The production cuts were decided hours after the EU agreed to try and impose a price cap on Russian oil, to try and curb Russia's revenues.

Bill Farren-Price, head of global oil and gas macro research at consultancy Enverus, said: "This [production cuts] is clearly a pre-emptive move aimed at stopping oil prices falling further if we head into the depths of recession.

“Saudi Arabia has sided very clearly with Russia in seeking to tighten oil markets just as European sanctions are about to hit Russian oil exports.

"That will not be received well by Western countries who oppose Russia's invasion of Ukraine.

"The Saudis always make a big point of trying to disassociate oil policy and oil market management from geopolitics, but they have put themselves right at the heart of geopolitics by making this decision, and they are going to have to bear the consequences of that."

It comes despite calls from the US and others to pump more to try and keep down oil prices, which have cooled to around $90 (£80) amid recession fears, after reaching $120 three months ago.

US President Joe Biden’s administration had welcomed the fall in prices, and is believed to have pushed Opec not to proceed with the cuts.

Any increase in prices could damage the Democrats’ chances in the US congressional elections on Nov 8, as households grapple with wider cost of living pressures.

Mr Farren-Price added: "The US has been very clear to the Saudis and the UAE that they wanted OPEC to hold off from taking any action that could raise oil prices at a sensitive time for the Whitehouse ahead of the mid-terms. And they have clearly ignored that request.

"So it's going to be interesting to see whether the US responds to that.”

The price of Brent Crude climbed almost 1pc on the move to $92.70, having started rising at the end of September amid expectations of the cuts. Responding to the cuts, White House spokesman John Kirby said the US needed to be less dependent on foreign producers of oil. JP Morgan and others believe the US may respond by releasing more oil stocks.

Oil prices surged following Russia’s invasion of Ukraine in February, amid disruption to supplies from one of the world’s largest producers.

Washington and Europe want to avoid Moscow being able to fill its war chest with oil profits. Washington has banned imports of Russian oil, while Europe will block the bulk of its oil purchases from Russia by the end of the year. Brent Crude hit highs of $127 in March, although it has fallen back to roughly where they were just before the invasion. Gloomy trade data from China has added to concerns about recessions.

Alexander Novak, Russia’s deputy prime minister, also attended the Opec meeting in Vienna - LISA LEUTNER /REUTERS
Alexander Novak, Russia’s deputy prime minister, also attended the Opec meeting in Vienna - LISA LEUTNER /REUTERS

Opec is made up of oil exporters including Saudi Arabia, the United Arab Emirates and Libya, with Russia included when the Opec+ coalition was formed in 2016.

Suhail Al Mazroui, energy minister for the UAE, said the coalition’s decision on output was “technical, not political”. He added: “We will not use it as a political organisation.” Alexander Novak, Russia’s deputy prime minister, also attended the Opec meeting in Vienna.

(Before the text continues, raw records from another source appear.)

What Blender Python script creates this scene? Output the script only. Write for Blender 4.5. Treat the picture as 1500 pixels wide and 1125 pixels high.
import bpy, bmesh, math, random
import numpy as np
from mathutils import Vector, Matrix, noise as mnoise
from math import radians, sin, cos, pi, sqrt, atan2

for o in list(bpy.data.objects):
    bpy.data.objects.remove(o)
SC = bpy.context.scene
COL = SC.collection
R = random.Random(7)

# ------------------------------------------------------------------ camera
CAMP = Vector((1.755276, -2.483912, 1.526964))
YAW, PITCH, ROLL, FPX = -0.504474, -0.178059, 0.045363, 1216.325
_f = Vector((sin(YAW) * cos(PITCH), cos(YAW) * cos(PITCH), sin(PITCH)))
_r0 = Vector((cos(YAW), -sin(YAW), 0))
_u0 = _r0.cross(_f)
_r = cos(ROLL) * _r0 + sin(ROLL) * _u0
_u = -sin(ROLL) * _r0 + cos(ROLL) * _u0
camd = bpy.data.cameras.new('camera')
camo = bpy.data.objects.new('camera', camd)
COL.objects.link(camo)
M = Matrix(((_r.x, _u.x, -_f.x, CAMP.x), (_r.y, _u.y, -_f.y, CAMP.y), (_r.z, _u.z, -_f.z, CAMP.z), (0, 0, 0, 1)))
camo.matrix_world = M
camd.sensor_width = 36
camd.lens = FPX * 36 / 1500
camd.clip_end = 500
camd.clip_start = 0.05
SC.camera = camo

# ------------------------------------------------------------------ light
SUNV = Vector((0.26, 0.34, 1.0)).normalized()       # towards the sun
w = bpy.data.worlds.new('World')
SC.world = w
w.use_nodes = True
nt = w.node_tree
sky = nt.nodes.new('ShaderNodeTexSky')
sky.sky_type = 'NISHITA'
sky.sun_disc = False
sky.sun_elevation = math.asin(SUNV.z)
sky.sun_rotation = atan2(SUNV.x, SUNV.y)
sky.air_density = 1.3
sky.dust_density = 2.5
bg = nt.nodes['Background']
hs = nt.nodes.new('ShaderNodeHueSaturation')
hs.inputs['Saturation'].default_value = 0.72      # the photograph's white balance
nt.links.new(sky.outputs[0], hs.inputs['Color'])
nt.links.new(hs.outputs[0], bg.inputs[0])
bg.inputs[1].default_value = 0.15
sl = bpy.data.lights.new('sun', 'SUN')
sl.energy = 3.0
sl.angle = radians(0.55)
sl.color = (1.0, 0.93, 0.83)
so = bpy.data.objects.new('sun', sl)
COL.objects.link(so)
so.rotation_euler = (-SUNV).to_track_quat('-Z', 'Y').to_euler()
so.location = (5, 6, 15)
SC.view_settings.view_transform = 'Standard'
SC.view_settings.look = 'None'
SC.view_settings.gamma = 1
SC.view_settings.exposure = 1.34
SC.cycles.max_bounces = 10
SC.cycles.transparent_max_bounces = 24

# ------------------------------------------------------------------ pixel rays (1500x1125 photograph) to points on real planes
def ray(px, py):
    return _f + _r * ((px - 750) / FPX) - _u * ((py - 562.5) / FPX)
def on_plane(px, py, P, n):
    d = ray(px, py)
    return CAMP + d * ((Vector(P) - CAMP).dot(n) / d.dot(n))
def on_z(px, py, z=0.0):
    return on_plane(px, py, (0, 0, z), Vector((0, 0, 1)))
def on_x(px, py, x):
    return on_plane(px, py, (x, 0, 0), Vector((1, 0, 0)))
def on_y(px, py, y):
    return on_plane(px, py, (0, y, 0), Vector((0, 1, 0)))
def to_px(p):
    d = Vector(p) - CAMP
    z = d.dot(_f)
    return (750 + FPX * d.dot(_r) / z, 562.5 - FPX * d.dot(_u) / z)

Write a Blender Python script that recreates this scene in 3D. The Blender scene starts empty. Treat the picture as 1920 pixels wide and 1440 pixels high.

While the headline cut is large, several countries are thought to be already producing less than allowed under their quotas. Goldman Sachs analysts said they estimated the real production cuts would, therefore, amount to 400,000-600,000 barrels per day, while analysts at Jefferies put this at 900,000 bpd.

It is expected this will be borne mainly by core Opec producers such as Saudi Arabia, Iraq, the United Arab Emirates and Kuwait.

Saudi Arabia and other Opec members have said they are trying to prevent volatility in the market, rather than targeting a particular price.

Antony Blinken, the US secretary of state, said yesterday the administration was “working every single day” to keep energy prices down.